> **What needs to be done**
All of the data should be output character for character, except the pictures.
■ ■ ■
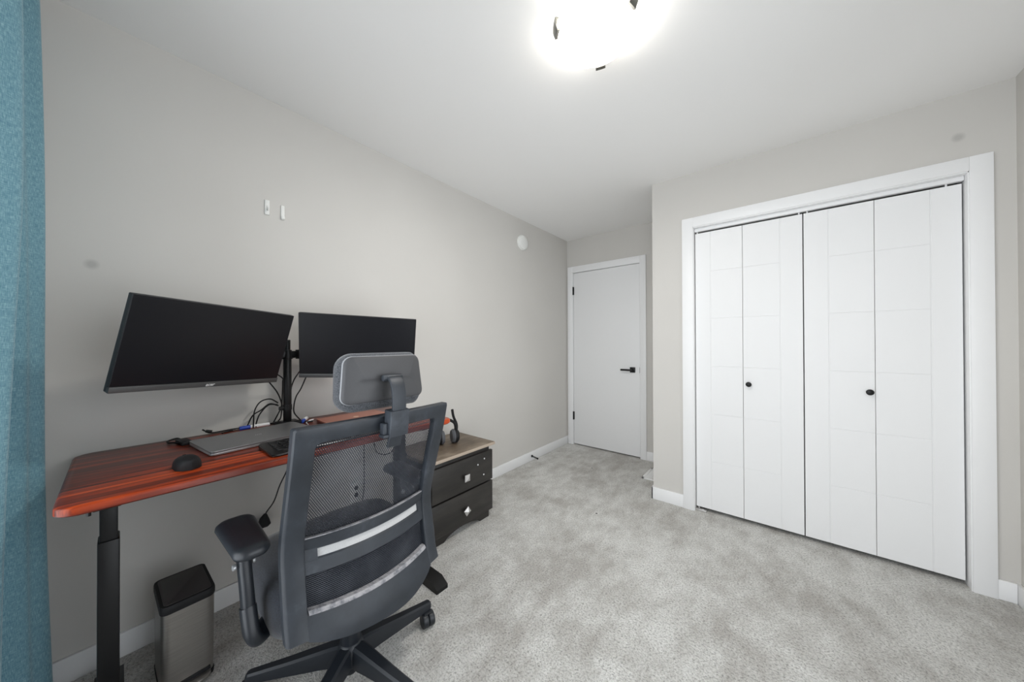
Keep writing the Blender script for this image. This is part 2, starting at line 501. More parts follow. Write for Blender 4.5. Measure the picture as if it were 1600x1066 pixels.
# bifold closet doors: each door two leaves with a grooved ladder pattern
def leaf(parent, x0, x1, groove_x, side, knob_x=None):
    y0 = YC + 0.026
    z0, z1 = 0.026, 2.000
    gw, gd = 0.0030, 0.0025
    bm = new_bm()
    box(bm, x0, x1, y0 + gd, y0 + 0.034, z0, z1)
    zs = [z0, 0.366, 0.702, 1.040, 1.380, 1.716, z1]
    if side < 0: stile = (x0, groove_x - gw / 2); pan = (groove_x + gw / 2, x1)
    else: stile = (groove_x + gw / 2, x1); pan = (x0, groove_x - gw / 2)
    box(bm, stile[0], stile[1], y0, y0 + gd + 0.001, z0, z1, 0.0012, 1)
    for a, b in zip(zs, zs[1:]):
        box(bm, pan[0], pan[1], y0, y0 + gd + 0.001, a + (gw / 2 if a > z0 else 0), b - (gw / 2 if b < z1 else 0), 0.0012, 1)
    o = finish('door_leaf', bm, m_door, parent, smooth=False)
    if knob_x:
        k = new_bm()
        lathe(k, [(0.0001, -0.0), (0.008, 0), (0.007, -0.010), (0.0085, -0.014), (0.0145, -0.018), (0.0165, -0.023), (0.0145, -0.028), (0.008, -0.0305), (0.0001, -0.031)], (knob_x, y0, 0.931), 'y', 24)
        finish('knob', k, m_black, o)['label'] = 'round black knob'
    return o
dl = emp('door_2', kind='structure', label='left white bifold closet door')
leaf(dl, 1.511, 1.7905, 1.606, -1); leaf(dl, 1.7925, 2.0935, 1.986, 1, 1.822)
dr = emp('door_3', kind='structure', label='right white bifold closet door')
leaf(dr, 2.0985, 2.3895, 2.207, -1, 2.367); leaf(dr, 2.3915, 2.686, 2.587, 1)
for par, xs in ((dl, (1.524, 2.078)), (dr, (2.116, 2.640))):
    for xx in xs:
        bm = new_bm(); cyl(bm, (xx, YC + 0.036, 1.998), (xx, YC + 0.036, 2.016), 0.004, n=10)
        finish('pivot_pin', bm, m_white, par)
bm = new_bm()
box(bm, 1.509, 1.575, YC + 0.008, YC + 0.05, 0.0, 0.012, 0.002); cyl(bm, (1.526, YC + 0.036, 0.01), (1.526, YC + 0.036, 0.03), 0.005, n=10)
box(bm, 1.545, 1.56, YC + 0.010, YC + 0.025, 0.010, 0.017, 0.002)
tag(finish('pivot_bracket', bm, m_silver), 'small metal pivot bracket on the carpet under the left closet door', 'bracket')

# ------------------------------------------------------------------ things fixed to walls and ceiling
t = thing('ceiling_light', 'round frosted glass flush ceiling light, switched on', 'lamp', (1.452, 1.140, 0))
bm = new_bm(); lathe(bm, [(0.0001, 2.44), (0.125, 2.44), (0.125, 2.405), (0.0001, 2.405)]); finish('pan', bm, m_white, t)
bm = new_bm()
prof = [(0.0001, 2.322)]
for i in range(1, 13):
    a = i / 12 * PI / 2
    prof.append((0.150 * math.sin(a), 2.392 - 0.070 * math.cos(a)))
prof += [(0.150, 2.397), (0.0001, 2.397)]
lathe(bm, prof, n=56)
finish('glass_bowl', bm, m_lamp, t)
ll = bpy.data.lights.new('lamp_glow', 'AREA'); ll.shape = 'DISK'; ll.size = 0.24; ll.energy = LAMP_WATTS; ll.color = (1.0, 0.965, 0.91)
lo_ = bpy.data.objects.new('lamp_glow', ll); COL.objects.link(lo_); lo_.location = (0, 0, 2.319); lo_.parent = t
for ang in (-136, -11, 107.6):
    a = math.radians(ang); bm = new_bm()
    rings = []
    for i in range(7):
        b = a + (i - 3) / 3 * 0.13
        c0, s0 = math.cos(b), math.sin(b)
        rings.append([(r * c0, r * s0, z) for r, z in ((0.142, 2.364), (0.152, 2.360), (0.161, 2.384), (0.161, 2.409), (0.120, 2.411), (0.120, 2.406), (0.156, 2.404), (0.156, 2.386), (0.1515, 2.368), (0.145, 2.371))])
    loft(bm, rings)
    finish('clip', bm, m_steel_dark, t)['label'] = 'dark metal clip'

bm = new_bm()
t = thing('smoke_alarm', 'round white smoke alarm high on the wall near the door', 'smoke alarm', (0, 2.560, 2.211))
lathe(bm, [(0.0001, 0.0), (0.076, 0.0), (0.076, 0.010), (0.0745, 0.012), (0.0001, 0.012)], axis='x', n=40); finish('base_plate', bm, m_wplastic, t)
bm = new_bm(); lathe(bm, [(0.0001, 0.010), (0.071, 0.010), (0.069, 0.026), (0.058, 0.034), (0.030, 0.037), (0.0001, 0.0375)], axis='x', n=40); finish('cover', bm, m_wplastic, t)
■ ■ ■
> **Worked solution**
Keep writing the Blender script for this image. This is part 2, starting at line 501. More parts follow. Write for Blender 4.5. Measure the picture as if it were 1600x1066 pixels.
# bifold closet doors: each door two leaves with a grooved ladder pattern
def leaf(parent, x0, x1, groove_x, side, knob_x=None):
    y0 = YC + 0.026
    z0, z1 = 0.026, 2.000
    gw, gd = 0.0030, 0.0025
    bm = new_bm()
    box(bm, x0, x1, y0 + gd, y0 + 0.034, z0, z1)
    zs = [z0, 0.366, 0.702, 1.040, 1.380, 1.716, z1]
    if side < 0: stile = (x0, groove_x - gw / 2); pan = (groove_x + gw / 2, x1)
    else: stile = (groove_x + gw / 2, x1); pan = (x0, groove_x - gw / 2)
    box(bm, stile[0], stile[1], y0, y0 + gd + 0.001, z0, z1, 0.0012, 1)
    for a, b in zip(zs, zs[1:]):
        box(bm, pan[0], pan[1], y0, y0 + gd + 0.001, a + (gw / 2 if a > z0 else 0), b - (gw / 2 if b < z1 else 0), 0.0012, 1)
    o = finish('door_leaf', bm, m_door, parent, smooth=False)
    if knob_x:
        k = new_bm()
        lathe(k, [(0.0001, -0.0), (0.008, 0), (0.007, -0.010), (0.0085, -0.014), (0.0145, -0.018), (0.0165, -0.023), (0.0145, -0.028), (0.008, -0.0305), (0.0001, -0.031)], (knob_x, y0, 0.931), 'y', 24)
        finish('knob', k, m_black, o)['label'] = 'round black knob'
    return o
dl = emp('door_2', kind='structure', label='left white bifold closet door')
leaf(dl, 1.511, 1.7905, 1.606, -1); leaf(dl, 1.7925, 2.0935, 1.986, 1, 1.822)
dr = emp('door_3', kind='structure', label='right white bifold closet door')
leaf(dr, 2.0985, 2.3895, 2.207, -1, 2.367); leaf(dr, 2.3915, 2.686, 2.587, 1)
for par, xs in ((dl, (1.524, 2.078)), (dr, (2.116, 2.640))):
    for xx in xs:
        bm = new_bm(); cyl(bm, (xx, YC + 0.036, 1.998), (xx, YC + 0.036, 2.016), 0.004, n=10)
        finish('pivot_pin', bm, m_white, par)
bm = new_bm()
box(bm, 1.509, 1.575, YC + 0.008, YC + 0.05, 0.0, 0.012, 0.002); cyl(bm, (1.526, YC + 0.036, 0.01), (1.526, YC + 0.036, 0.03), 0.005, n=10)
box(bm, 1.545, 1.56, YC + 0.010, YC + 0.025, 0.010, 0.017, 0.002)
tag(finish('pivot_bracket', bm, m_silver), 'small metal pivot bracket on the carpet under the left closet door', 'bracket')

# ------------------------------------------------------------------ things fixed to walls and ceiling
t = thing('ceiling_light', 'round frosted glass flush ceiling light, switched on', 'lamp', (1.452, 1.140, 0))
bm = new_bm(); lathe(bm, [(0.0001, 2.44), (0.125, 2.44), (0.125, 2.405), (0.0001, 2.405)]); finish('pan', bm, m_white, t)
bm = new_bm()
prof = [(0.0001, 2.322)]
for i in range(1, 13):
    a = i / 12 * PI / 2
    prof.append((0.150 * math.sin(a), 2.392 - 0.070 * math.cos(a)))
prof += [(0.150, 2.397), (0.0001, 2.397)]
lathe(bm, prof, n=56)
finish('glass_bowl', bm, m_lamp, t)
ll = bpy.data.lights.new('lamp_glow', 'AREA'); ll.shape = 'DISK'; ll.size = 0.24; ll.energy = LAMP_WATTS; ll.color = (1.0, 0.965, 0.91)
lo_ = bpy.data.objects.new('lamp_glow', ll); COL.objects.link(lo_); lo_.location = (0, 0, 2.319); lo_.parent = t
for ang in (-136, -11, 107.6):
    a = math.radians(ang); bm = new_bm()
    rings = []
    for i in range(7):
        b = a + (i - 3) / 3 * 0.13
        c0, s0 = math.cos(b), math.sin(b)
        rings.append([(r * c0, r * s0, z) for r, z in ((0.142, 2.364), (0.152, 2.360), (0.161, 2.384), (0.161, 2.409), (0.120, 2.411), (0.120, 2.406), (0.156, 2.404), (0.156, 2.386), (0.1515, 2.368), (0.145, 2.371))])
    loft(bm, rings)
    finish('clip', bm, m_steel_dark, t)['label'] = 'dark metal clip'

bm = new_bm()
t = thing('smoke_alarm', 'round white smoke alarm high on the wall near the door', 'smoke alarm', (0, 2.560, 2.211))
lathe(bm, [(0.0001, 0.0), (0.076, 0.0), (0.076, 0.010), (0.0745, 0.012), (0.0001, 0.012)], axis='x', n=40); finish('base_plate', bm, m_wplastic, t)
bm = new_bm(); lathe(bm, [(0.0001, 0.010), (0.071, 0.010), (0.069, 0.026), (0.058, 0.034), (0.030, 0.037), (0.0001, 0.0375)], axis='x', n=40); finish('cover', bm, m_wplastic, t)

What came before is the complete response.